President Trump named Christie to head a panel on the opioid crisis. Let us hope he takes careful note of a letter on the subject from the Pew Charitable Trusts. Over 13 heavily footnoted pages, it makes a strong case against the lock'-em-up school of thought.

"There is no statistically significant relationship between state drug offender imprisonment rates and three measures of state drug problems: rates of illicit drug use, drug overdose deaths, and drug arrests," Pew writes. That's a more formal way to say this: Putting drug users in prison doesn't reduce drug use.

Yet the United States has been operating on the opposite assumption for many years - and at great cost.

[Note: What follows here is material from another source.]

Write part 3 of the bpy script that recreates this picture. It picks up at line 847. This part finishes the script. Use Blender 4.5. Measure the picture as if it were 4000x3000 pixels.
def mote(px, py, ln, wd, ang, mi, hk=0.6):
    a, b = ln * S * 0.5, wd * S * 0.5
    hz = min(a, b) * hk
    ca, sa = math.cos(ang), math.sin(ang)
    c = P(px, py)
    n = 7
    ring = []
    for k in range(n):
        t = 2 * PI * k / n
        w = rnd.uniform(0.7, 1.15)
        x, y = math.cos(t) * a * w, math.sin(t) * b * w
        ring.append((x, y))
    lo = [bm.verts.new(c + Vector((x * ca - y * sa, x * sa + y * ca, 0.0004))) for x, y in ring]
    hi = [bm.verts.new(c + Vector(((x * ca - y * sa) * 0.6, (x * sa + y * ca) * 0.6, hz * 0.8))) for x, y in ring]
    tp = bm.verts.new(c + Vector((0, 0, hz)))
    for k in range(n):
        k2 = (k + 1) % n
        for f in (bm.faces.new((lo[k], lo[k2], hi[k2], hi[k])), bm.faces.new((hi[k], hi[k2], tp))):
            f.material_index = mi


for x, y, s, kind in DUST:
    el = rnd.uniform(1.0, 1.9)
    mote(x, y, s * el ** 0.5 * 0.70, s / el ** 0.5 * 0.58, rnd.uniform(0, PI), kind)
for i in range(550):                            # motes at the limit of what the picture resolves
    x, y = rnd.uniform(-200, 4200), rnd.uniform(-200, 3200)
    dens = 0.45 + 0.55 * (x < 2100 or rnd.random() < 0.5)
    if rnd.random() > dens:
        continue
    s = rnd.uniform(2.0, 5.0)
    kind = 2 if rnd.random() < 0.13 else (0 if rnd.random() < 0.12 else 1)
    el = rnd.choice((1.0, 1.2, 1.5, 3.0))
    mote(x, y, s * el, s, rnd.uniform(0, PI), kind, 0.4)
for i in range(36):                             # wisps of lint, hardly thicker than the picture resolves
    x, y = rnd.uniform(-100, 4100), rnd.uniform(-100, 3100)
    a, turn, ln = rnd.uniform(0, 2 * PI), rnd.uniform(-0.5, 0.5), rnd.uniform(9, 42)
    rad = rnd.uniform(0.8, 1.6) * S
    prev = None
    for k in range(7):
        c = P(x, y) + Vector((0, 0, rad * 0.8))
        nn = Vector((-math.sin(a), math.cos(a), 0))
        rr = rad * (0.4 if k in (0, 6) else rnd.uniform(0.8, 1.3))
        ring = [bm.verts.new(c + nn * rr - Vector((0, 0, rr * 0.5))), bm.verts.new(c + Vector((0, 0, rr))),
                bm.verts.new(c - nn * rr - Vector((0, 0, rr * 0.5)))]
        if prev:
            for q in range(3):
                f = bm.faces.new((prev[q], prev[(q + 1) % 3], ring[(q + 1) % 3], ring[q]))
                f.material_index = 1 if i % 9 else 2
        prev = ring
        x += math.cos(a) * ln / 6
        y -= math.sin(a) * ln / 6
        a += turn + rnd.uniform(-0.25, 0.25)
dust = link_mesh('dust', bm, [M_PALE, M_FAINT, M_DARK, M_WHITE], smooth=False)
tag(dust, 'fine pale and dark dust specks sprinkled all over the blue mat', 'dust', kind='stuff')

Over the past 35 years the number of federal drug prisoners has risen nearly 20-fold; almost half of all federal prisoners are serving time for drug offenses. Federal prison spending has grown six-fold during the same period. Much the same holds true in the states. Yet rates of drug use, and the availability of illicit drugs, are higher now. Pew notes that "more than 33,000 Americans died from an [opioid] overdose in 2015," and heroin deaths that year jumped 20 percent.

To back up its central claim, Pew offers some stark contrasts. For instance: "Tennessee imprisons drug offenders at a rate more than three times greater than New Jersey, but the illicit drug use rate in the two states is virtually the same" - even after adjusting for demographic variables such as education and race.

And: "Michigan, New York, and Rhode Island ... significantly decreased drug sentences. ... Each of these states reduced both their prison populations and their crime rates."Other states have experienced similar phenomena.

This should not come as a great surprise. Individuals struggling with addiction are, at least metaphorically, already in chains. They need to be set free from it - which threatening them with another form of incarceration does not do.

What does? Pew finds - just as Virginia has - that drug courts can help many addicts: "A systematic review of drug courts in 30 states concluded that a combination of comprehensive services and individualized care is an effective way to treat offenders with serious addictions. Mean while, supervision strategies that provide swift, certain, and graduated sanctions have demonstrated a reduction in both recidivism and costs. Texas, Georgia, North Carolina, and South Carolina have saved hundreds of millions of taxpayer dollars by taking this approach."

Virginia is no stranger to drug courts; the first one took root in Roanoke two decades ago, and 38 of them now dot the commonwealth. A 2008 Virginia legislative study found that those graduating from the state's drug courts were three times as likely to be earning a paycheck as non-participants; non-participants also have a felony recidivism rate five times higher than participants do.

Figures like those - and the data from Pew - draw a bright neon arrow in the direction of smarter drug policy. It points toward treatment, not a prison cell.